Objective: Pictures stay out of the copy. Please reproduce only the lines between the one holding "Build this scene" and the one holding "sc.view_settings.look='None'", inclusive.

(Rows from a 3D scene dataset)
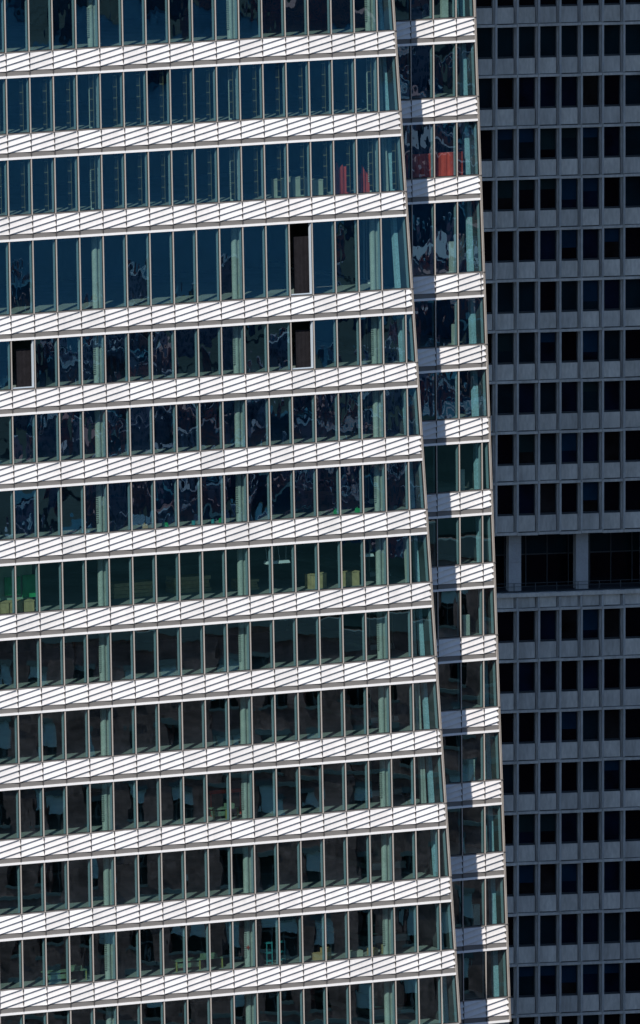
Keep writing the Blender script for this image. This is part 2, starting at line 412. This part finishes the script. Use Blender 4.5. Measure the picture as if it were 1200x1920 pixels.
# core wall deep inside and the tower's mass above, below and to the left of the picture
for pl, zz, e, km, ar in ((MAIN, ZM, E_MAIN, KM, aB), (SEC, ZS, E_SEC, kS, aS)):
    c_ = MB(); z0, z1 = zz[-1] - H_SP, zz[0]
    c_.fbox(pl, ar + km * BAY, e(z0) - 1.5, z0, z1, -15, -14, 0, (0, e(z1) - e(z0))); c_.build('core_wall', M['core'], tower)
ms = MB()
zt, zb = ZM[0] + 0.03, ZM[-1] - H_SP
ms.fbox(MAIN, aB + KM * BAY - 80, E_MAIN(zt), zt, zt + 130, -45, -0.1, 0, (0, -6))
ms.fbox(MAIN, aB + KM * BAY - 80, aB + KM * BAY, 0, zt, -45, -0.1, 0)
ms.fbox(MAIN, aB + KM * BAY, E_MAIN(zb), 0, zb, -45, -0.1, 0)
ms.fbox(MAIN, aB + KM * BAY, E_MAIN(zb) - 3, zb, zt, -45, -16, 0)
ms.build('tower_body', M['slab'], tower)
ms = MB()
zt, zb = ZS[0] + 0.03, ZS[-1] - H_SP
ms.fbox(SEC, E_MAIN(zt) + 0.5, E_SEC(zt), zt, zt + 60, -45, -0.1, 0, (0, -2))
ms.fbox(SEC, E_MAIN(zb) - 2, E_SEC(zb), 0, zb, -45, -0.1, 0)
ms.fbox(SEC, E_MAIN(zb) - 8, E_SEC(zb) - 1, zb, zt, -45, -17, 0, (0, E_SEC(zt) - E_SEC(zb)))
ms.build('rear_body', M['slab'], tower)

# ---- interior columns
BUMPY = {1, 3, 5, 7, 9, 11, 13}
for sec, r, z0, z1, zt in rows_info:
    pl = SEC if sec else MAIN; e = E_SEC if sec else E_MAIN
    if not sec:
        for kc in (-11, -5, 1, 7):
            ac = aB + kc * BAY
            if ac > e(z1) - 0.25: continue
            c_ = MB()
            c_.cyl(pl, ac - 0.07, -0.86, 0.165, zt - 0.1, z1 + 0.1)
            c_.fbox(pl, ac + 0.125, ac + 0.46, zt - 0.1, z1 + 0.1, -1.05, -0.74, 0)
            o = c_.build('column', M['column'], tower)
            if r in BUMPY:
                s_ = MB(); hz = z0 + (z1 - z0) * 0.17
                nst = 16
                for q in range(nst):
                    zz = hz + q * 0.105
                    s_.fbox(pl, ac - 0.31, ac - 0.20, zz, zz + 0.055, -0.80, -0.70, 0)
                s_.build('shear_studs', M['column'], o)
        if r in (2, 3):
            for kc in (-7, -1):    # extra braced posts on the two shorter floors
                pass
    # leaning corner column
    dd = e(z1) - e(zt)
    w_ = 0.36 if sec else 0.24
    c_ = MB(); c_.fbox(pl, e(zt) - 0.40 + (0.5 if sec else 0) * 0, e(zt) - 0.40 + w_, zt - 0.1, z1 + 0.1, -1.25, -0.95, 0, (dd, dd))
    c_.build('corner_column', M['cornercol'], tower)
    if not sec:
        if r <= 3 or r in (8, 9, 10, 11):
            c_ = MB(); a_ = e(zt) - (0.95 if r > 3 else 0.8) 
            c_.fbox(pl, a_ - .16, a_ - .01, zt - 0.1, z1 + 0.1, -1.0, -0.8, 0, (dd * .6, dd * .6)); c_.fbox(pl, a_ + .02, a_ + .17, zt - 0.1, z1 + 0.1, -1.0, -0.8, 0, (dd * .6, dd * .6)); c_.build('column', M['column'], tower)
    else:
        if r % 2 == 1 or r in (3, 4, 5):
            c_ = MB(); a_ = e(zt) - 1.75; c_.fbox(pl, a_, a_ + 0.4, zt - 0.1, zt + (z1 - zt) * 0.42, -0.95, -0.7, 0)
            c_.build('kerb_post', M['column'], tower)
# ladder-like dark hoist rails behind the glass of the two floors near the top
for r in (2, 3):
    info = [i for i in rows_info if not i[0] and i[1] == r][0]
    z0, z1 = info[2], info[3]
    for k in range(KM, 8):
        a = aB + k * BAY
        if a + 1.3 > E_MAIN(z1): continue
        m_ = MB()
        m_.fbox(MAIN, a + 1.06, a + 1.22, z0 + 0.08, z1, -0.42, -0.33, 0)
        m_.fbox(MAIN, a + 1.235, a + 1.262, z0 + 0.08, z1, -0.40, -0.34, 1)
        for q in range(5):
            zz = z0 + 0.35 + q * 0.62
            m_.fbox(MAIN, a + 1.05, a + 1.27, zz, zz + 0.05, -0.40, -0.325, 1)
        m_.build('blind_rail', [M['rail'], M['ochre']], tower)

# ------------------------------------------------------------------ things behind the glass
def rowz(r, sec=False):
    for i in rows_info:
        if i[0] == sec and i[1] == r: return i[2], i[3], i[4] - 0.10
def at(px, r, i, sec=False):
    """a-coordinate of something i metres behind the glass"""
    pl = SEC if sec else MAIN; zz = (ZS if sec else ZM)[r]
    _, y = px_of(pl.P(aB, zz)); 
    a = pl.inv(px, y - 20)[0] + 0.577 * i
    return pl, a, rowz(r, sec)[2]
def sheet(name, pl, a0, a1, z0, z1, o, m, label, cat, amp=0.05, n=14, group=None, topj=0.0, seed=1):
    rj = random.Random(seed)
    mb = MB(); pts = []
    tops = [z1 - rj.random() * topj for _ in range(n + 1)]
    for i in range(n + 1):
        a = a0 + (a1 - a0) * i / n; oo = o + amp * math.sin(i * 1.9) + rj.uniform(-.3, .3) * amp
        pts.append((a, oo, tops[i]))
    for th, rev in ((0, 0), (-0.012, 1)):
        for i in range(n):
            q = [pl.P(pts[i][0], z0, pts[i][1] + th), pl.P(pts[i + 1][0], z0, pts[i + 1][1] + th), pl.P(pts[i + 1][0], pts[i + 1][2], pts[i + 1][1] + th), pl.P(pts[i][0], pts[i][2], pts[i][1] + th)]
            mb.poly(q[::-1] if rev else q, 0, True)
    return tag(mb.build(name, m), label, cat, group)
def crate(pl, a, z, i, w_, h, d, m, label, cat='crate', name='crate', lid=True, group=None):
    t = thing(name, pl.P(a + w_ / 2, z, -i - d / 2), label, cat, group)
    b = MB(); b.fbox(pl, a, a + w_, z + 0.002, z + h, -i - d, -i); b.build('box_body', m, t)
    if lid:
        s_ = MB()
        for q in (0.08, 0.5, 0.92):
            s_.fbox(pl, a + w_ * q - 0.03, a + w_ * q + 0.03, z + 0.01, z + h - 0.01, -i + 0.002, -i + 0.02)
        s_.build('batten', m, t)
        s_ = MB(); s_.fbox(pl, a - 0.02, a + w_ + 0.02, z + h, z + h + 0.035, -i - d - 0.02, -i + 0.03); s_.build('lid', m, t)
    else:
        s_ = MB(); s_.fbox(pl, a - 0.004, a + w_ / 2 - 0.01, z + h, z + h + 0.012, -i - d, -i + 0.004); s_.fbox(pl, a + w_ / 2 + 0.01, a + w_ + 0.004, z + h, z + h + 0.012, -i - d, -i + 0.004)
        s_.build('flap', m, t)
    return t
# red sheeting
pl, a, z = at(628, 3, 0.7); sheet('red_tarpaulin', pl, a, a + 1.05, z, z + 1.9, -0.75, M['red'], 'red tarpaulin hanging behind the glass left of the paired red sheets, front tower', 'tarpaulin', 0.08, topj=0.5, seed=2)
pl, a, z = at(668, 3, 0.7); sheet('red_tarpaulin', pl, a, a + 1.15, z, z + 1.7, -0.8, M['red'], 'torn red tarpaulin behind the glass beside the corner column of the front tower', 'tarpaulin', 0.08, topj=0.7, seed=5)
pl, a, z = at(762, 3, 0.5, True); sheet('red_tarpaulin', pl, a, a + 3.75, z, z + 1.45, -0.5, M['red2'], 'long low red tarpaulin across the glass of the recessed volume', 'tarpaulin', 0.03, 26, seed=8)
# pale boards
for j, (px, w_, h) in enumerate(((517, 0.85, 1.05), (549, 0.9, 1.1), (583, 0.8, 0.9))):
    pl, a, z = at(px, 3, 1.0)
    crate(pl, a, z, 1.0, w_, h, 0.5, M['cream'], ['cream crate on the left of three behind the high windows', 'taller cream crate in the middle of three behind the high windows', 'low cream crate nearest the red tarpaulin'][j], group='cream crates')
# green room on the left
pl, a, z = at(-22, 8, 2.0); 
b = MB(); b.fbox(pl, a, a + 2.75, z, z + 2.6, -2.1, -2.0); tag(b.build('board_partition', M['pgreen']), 'pale green boarded partition at the far left behind the glass', 'partition')
pl, a, z = at(8, 8, 1.8); t = thing('door_panel', pl.P(a + .8, z, -1.85), 'bright green panel leaning on the pale green partition', 'panel')
b = MB(); b.fbox(pl, a, a + 1.0, z + 0.9, z + 1.9, -1.9, -1.82); b.build('panel_leaf', M['green'], t)
b = MB(); b.fbox(pl, a + 1.15, a + 2.1, z + 0.7, z + 1.95, -1.9, -1.82); b.build('side_leaf', M['green'], t)
for px, w_, lb in ((-14, 1.0, 'timber crate at the far left picture edge below the green panel'), (19, 0.75, 'narrow timber crate second from the left under the green panel'), (44, 0.65, 'rightmost timber crate beside the dark room, left end')):
    pl, a, z = at(px, 8, 1.0); crate(pl, a, z, 1.0, w_, 0.62, 0.6, M['plywood'], lb)
# plywood boxes and timber stack on the same floor
for px, w_, h, lb in ((580, 0.5, 0.62, 'small plywood box split by a mullion, middle of the dark floor'), (600, 0.42, 0.66, 'plywood box just right of the smaller one beside the mullion'), (646, 0.98, 0.62, 'large plywood box near the right end of the dark floor')):
    pl, a, z = at(px, 8, 1.5); crate(pl, a, z, 1.5, w_, h + .15, 0.5, M['plywood'], lb)
for px, w_, h, i_, lb in ((212, 2.6, 0.85, 3.4, 'long low stack of timber boards right of the first column'), (325, 2.4, 0.9, 3.6, 'timber board stack left of the second column'), (448, 1.3, 0.6, 2.8, 'short timber stack just right of the second column')):
    pl, a, z = at(px, 8, i_); t = thing('timber_stack', pl.P(a, z, -i_), lb, 'timber stack')
    for q in range(4):
        b = MB(); b.fbox(pl, a + 0.05 * (q % 2), a + w_ - 0.07 * (q % 3), z + q * h / 4 + .002, z + (q + 1) * h / 4 - 0.02, -i_ - 1, -i_ - 0.03 * (q % 2)); b.build('board', M['plywood'], t)
# fluorescent fittings hanging near the windows
for px, lb in ((499, 'white ceiling lamp hanging left of the pair on the dark floor'), (522, 'white ceiling lamp hanging second beside a mullion'), (680, 'white ceiling lamp hanging toward the right end of the dark floor')):
    pl, a, z = at(px, 8, 0.9); z1 = rowz(8)[1]
    t = thing('ceiling_lamp', pl.P(a, z1, -0.9), lb, 'lamp')
    b = MB(); b.fbox(pl, a, a + 0.75, z1 - 1.15, z1 - 1.0, -1.2, -0.8, 0, (0.08, -0.08)); b.build('housing', M['lampw'], t)
    b = MB(); b.fbox(pl, a + 0.15, a + 0.17, z1 - 1.0, z1 + 0.02, -1.0, -0.98, 0, (-.12, -.12)); b.fbox(pl, a + 0.55, a + 0.57, z1 - 1.0, z1 + 0.02, -1.0, -0.98, 0, (.05, .05)); b.build('cord', M['lampw'], t)
# small coloured things on the floor above
for px, m_, w_, lb in ((268, 'card', .3, 'small brown box on the sunlit floor, seventh bay'), (305, 'green', .35, 'green bag on the sunlit floor beside a mullion'), (362, 'cyan', .22, 'turquoise drum left of the second column'), (398, 'cyan', .2, 'small turquoise drum second from the left'), (412, 'green', .3, 'small green bag just left of the second column'), (628, 'green', .3, 'green bag near the right on the reflecting floor'), (668, 'green', .3, 'bright green bag furthest right on that floor')):
    pl, a, z = at(px, 7, 1.3); t = thing('tool_bag', pl.P(a, z, -1.3), lb, 'bag' if 'drum' not in lb else 'drum')
    b = MB()
    if 'drum' in lb:
        t.name = 'drum'; b.cyl(pl, a, -1.3, w_ * .5, z, z + .22); b.poly([pl.P(a + w_ * .5 * math.cos(q * .524), z + .22, -1.3 + w_ * .5 * math.sin(q * .524)) for q in range(12)])
        b.build('drum_body', M[m_], t)
        b = MB(); b.cyl(pl, a, -1.3, w_ * .54, z + .19, z + .22); b.build('rim', M[m_], t)
    else:
        b.fbox(pl, a, a + w_, z, z + .22, -1.5, -1.3, 0, (.05, -.05)); b.build('bag_body', M[m_], t)
        b = MB(); b.fbox(pl, a + .1, a + .14, z + .22, z + .3, -1.42, -1.38); b.build('handle', M[m_], t)
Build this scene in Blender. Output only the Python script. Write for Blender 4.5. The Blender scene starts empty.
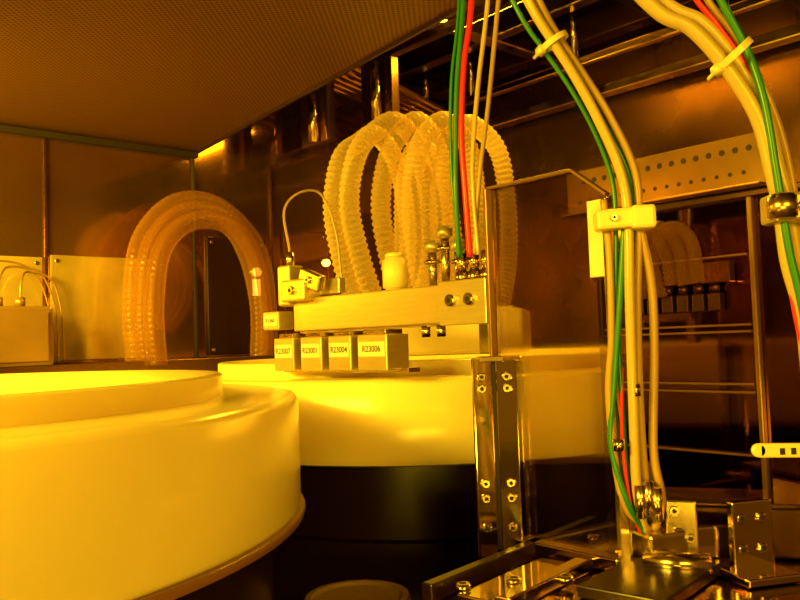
import bpy, bmesh, math, random
from mathutils import Vector, Matrix
random.seed(4)
Z0=0.30
def V(x,y,z): return Vector((x/1000,y/1000,z/1000+Z0))
sc=bpy.context.scene
col=sc.collection
sc.view_settings.view_transform='Standard'
sc.view_settings.look='None'

# ---------------- materials ----------------
def mat(name,base,rough=.4,metal=0.,spec=.5,noise=0,nscale=40,stretch=(1,1,1),bump=0,trans=0,sss=0,emit=0,alpha=1,rvar=0):
    m=bpy.data.materials.new(name); m.use_nodes=True
    nt=m.node_tree; b=nt.nodes['Principled BSDF']
    b.inputs['Base Color'].default_value=(*base,1)
    b.inputs['Roughness'].default_value=rough
    b.inputs['Metallic'].default_value=metal
    b.inputs['Specular IOR Level'].default_value=spec
    b.inputs['Transmission Weight'].default_value=trans
    b.inputs['Alpha'].default_value=alpha
    if sss:
        b.inputs['Subsurface Weight'].default_value=sss
        b.inputs['Subsurface Radius'].default_value=(.02,.012,.006)
        b.inputs['Subsurface Scale'].default_value=1
    if emit:
        b.inputs['Emission Color'].default_value=(*base,1)
        b.inputs['Emission Strength'].default_value=emit
    if noise or bump or rvar:
        tc=nt.nodes.new('ShaderNodeTexCoord'); mp=nt.nodes.new('ShaderNodeMapping')
        mp.inputs['Scale'].default_value=stretch
        n=nt.nodes.new('ShaderNodeTexNoise'); n.inputs['Scale'].default_value=nscale; n.inputs['Detail'].default_value=4
        nt.links.new(tc.outputs['Object'],mp.inputs[0]); nt.links.new(mp.outputs[0],n.inputs['Vector'])
        if noise:
            r=nt.nodes.new('ShaderNodeMapRange'); r.inputs['From Min'].default_value=.3; r.inputs['From Max'].default_value=.7
            r.inputs['To Min'].default_value=1-noise; r.inputs['To Max'].default_value=1
            nt.links.new(n.outputs['Fac'],r.inputs[0])
            mx=nt.nodes.new('ShaderNodeMix'); mx.data_type='RGBA'; mx.blend_type='MULTIPLY'; mx.inputs[0].default_value=1
            mx.inputs[6].default_value=(*base,1); nt.links.new(r.outputs[0],mx.inputs[7]); nt.links.new(mx.outputs[2],b.inputs['Base Color'])
        if rvar:
            r=nt.nodes.new('ShaderNodeMapRange'); r.inputs['From Min'].default_value=.3; r.inputs['From Max'].default_value=.7
            r.inputs['To Min'].default_value=max(rough-rvar,.02); r.inputs['To Max'].default_value=rough+rvar
            nt.links.new(n.outputs['Fac'],r.inputs[0]); nt.links.new(r.outputs[0],b.inputs['Roughness'])
        if bump:
            bp=nt.nodes.new('ShaderNodeBump'); bp.inputs['Strength'].default_value=bump; bp.inputs['Distance'].default_value=.002
            nt.links.new(n.outputs['Fac'],bp.inputs['Height']); nt.links.new(bp.outputs[0],b.inputs['Normal'])
    return m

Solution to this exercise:
Build this scene in Blender. Output only the Python script. Write for Blender 4.5. The Blender scene starts empty.
import bpy, bmesh, math, random
from mathutils import Vector, Matrix
random.seed(4)
Z0=0.30
def V(x,y,z): return Vector((x/1000,y/1000,z/1000+Z0))
sc=bpy.context.scene
col=sc.collection
sc.view_settings.view_transform='Standard'
sc.view_settings.look='None'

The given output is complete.